- Material shown
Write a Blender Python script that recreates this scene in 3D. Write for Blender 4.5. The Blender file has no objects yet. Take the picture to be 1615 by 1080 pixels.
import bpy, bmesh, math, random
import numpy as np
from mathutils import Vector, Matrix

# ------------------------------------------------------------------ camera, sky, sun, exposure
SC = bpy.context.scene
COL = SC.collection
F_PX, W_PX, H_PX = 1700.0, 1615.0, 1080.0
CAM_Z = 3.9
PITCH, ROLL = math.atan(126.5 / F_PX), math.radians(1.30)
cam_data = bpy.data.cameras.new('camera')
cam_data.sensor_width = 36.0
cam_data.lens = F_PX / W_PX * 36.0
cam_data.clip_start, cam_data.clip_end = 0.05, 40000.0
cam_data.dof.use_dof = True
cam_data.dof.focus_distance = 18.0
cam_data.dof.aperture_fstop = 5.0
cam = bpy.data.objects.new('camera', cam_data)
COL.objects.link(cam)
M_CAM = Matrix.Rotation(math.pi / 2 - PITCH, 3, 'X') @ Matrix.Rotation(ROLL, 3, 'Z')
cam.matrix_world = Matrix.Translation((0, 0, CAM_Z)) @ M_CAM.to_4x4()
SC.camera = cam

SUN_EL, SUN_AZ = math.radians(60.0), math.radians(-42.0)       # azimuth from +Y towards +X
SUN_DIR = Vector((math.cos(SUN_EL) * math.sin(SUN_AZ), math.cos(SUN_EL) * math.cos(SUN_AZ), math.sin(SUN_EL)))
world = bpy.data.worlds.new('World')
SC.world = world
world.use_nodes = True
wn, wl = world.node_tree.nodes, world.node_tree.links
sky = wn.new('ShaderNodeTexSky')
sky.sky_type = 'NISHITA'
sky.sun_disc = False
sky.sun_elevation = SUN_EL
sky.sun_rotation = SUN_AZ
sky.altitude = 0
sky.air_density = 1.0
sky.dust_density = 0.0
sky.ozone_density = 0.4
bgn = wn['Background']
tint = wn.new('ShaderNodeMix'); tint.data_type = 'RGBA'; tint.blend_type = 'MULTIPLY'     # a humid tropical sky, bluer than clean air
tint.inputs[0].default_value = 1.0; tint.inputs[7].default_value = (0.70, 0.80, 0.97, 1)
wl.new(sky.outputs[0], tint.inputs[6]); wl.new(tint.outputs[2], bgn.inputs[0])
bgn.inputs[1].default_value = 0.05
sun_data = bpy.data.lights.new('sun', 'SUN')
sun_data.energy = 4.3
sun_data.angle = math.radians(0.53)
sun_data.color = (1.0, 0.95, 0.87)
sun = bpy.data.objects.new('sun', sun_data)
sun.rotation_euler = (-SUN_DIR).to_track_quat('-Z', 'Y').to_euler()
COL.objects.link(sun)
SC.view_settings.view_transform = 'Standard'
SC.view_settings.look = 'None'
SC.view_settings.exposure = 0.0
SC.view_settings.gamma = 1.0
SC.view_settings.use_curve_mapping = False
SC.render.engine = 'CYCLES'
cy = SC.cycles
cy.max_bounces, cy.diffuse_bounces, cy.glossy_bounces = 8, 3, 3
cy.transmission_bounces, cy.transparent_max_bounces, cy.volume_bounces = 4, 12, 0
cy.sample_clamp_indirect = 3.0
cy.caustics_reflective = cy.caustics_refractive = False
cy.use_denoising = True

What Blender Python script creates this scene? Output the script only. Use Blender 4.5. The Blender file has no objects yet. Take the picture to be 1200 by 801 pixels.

- Stated exercise
Give back exactly the material above from its opening line to the line bearing "from mathutils import Vector, Matrix".

- Reply
Write a Blender Python script that recreates this scene in 3D. Write for Blender 4.5. The Blender file has no objects yet. Take the picture to be 1615 by 1080 pixels.
import bpy, bmesh, math, random
import numpy as np
from mathutils import Vector, Matrix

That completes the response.